Someone had rearranged the letters to spell MEOH which, as it turns out, apparently wasn’t viewed with amusement as a return to the store proved.
The letters had been rearranged as originally intended.
Turns out, MEOH isn’t a word.
As a matter of fact, there are no words, at all, using all four letters, that can spell anything but home. Rearrange them however you want and the only word you will always get, and only get, is home.
Get home.

The wish, the heart, the mind, the emotions, all, for most people, express the longing to get home.
“Mid pleasures and palaces though we may roam
Be it ever so humble, there’s no place like home
A charm from the skies seems to hallow us there
Which seek thro’ the world, is ne’er met elsewhere
Home!
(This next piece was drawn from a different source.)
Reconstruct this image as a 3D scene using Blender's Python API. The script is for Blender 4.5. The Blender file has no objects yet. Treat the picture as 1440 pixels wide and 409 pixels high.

Home!
Sweet, sweet home!
There’s no place like home
There’s no place like home!
“An exile from home splendor dazzles in vain
Oh give me my lowly thatched cottage again
The birds singing gaily that came at my call
And gave me the peace of mind dearer than all
Home, home, sweet, sweet home
There’s no place like home, there’s no place like home!”
These lyrics penned in 1823 by American actor and dramatist John Howard Payne to “Home! Sweet Home!” were reputedly banned from being played in Union Army camps during the American Civil War “for being too redolent of hearth and home and so likely to incite desertion” (Wikipedia).
The final scene of MGM’s “The Wizard of Oz” has Dorothy (played by Judy Garland), after she had returned from the Land of Oz, telling her family “there’s no place like home.”
Australian Joan Sutherland, “widely regarded as one of the greatest sopranos of all time,” sang “Home Sweet Home” at her two stage farewells.

No matter how the letters are unscrambled, you will always and forever get home.
Get home.
Grand and ornate, or simple and unpretentious, there is no place like home.
There is within the human heart a homing device, a recording of familiar songs and childhood memories, and it is always drawing, forever tugging, and faithfully leading us home.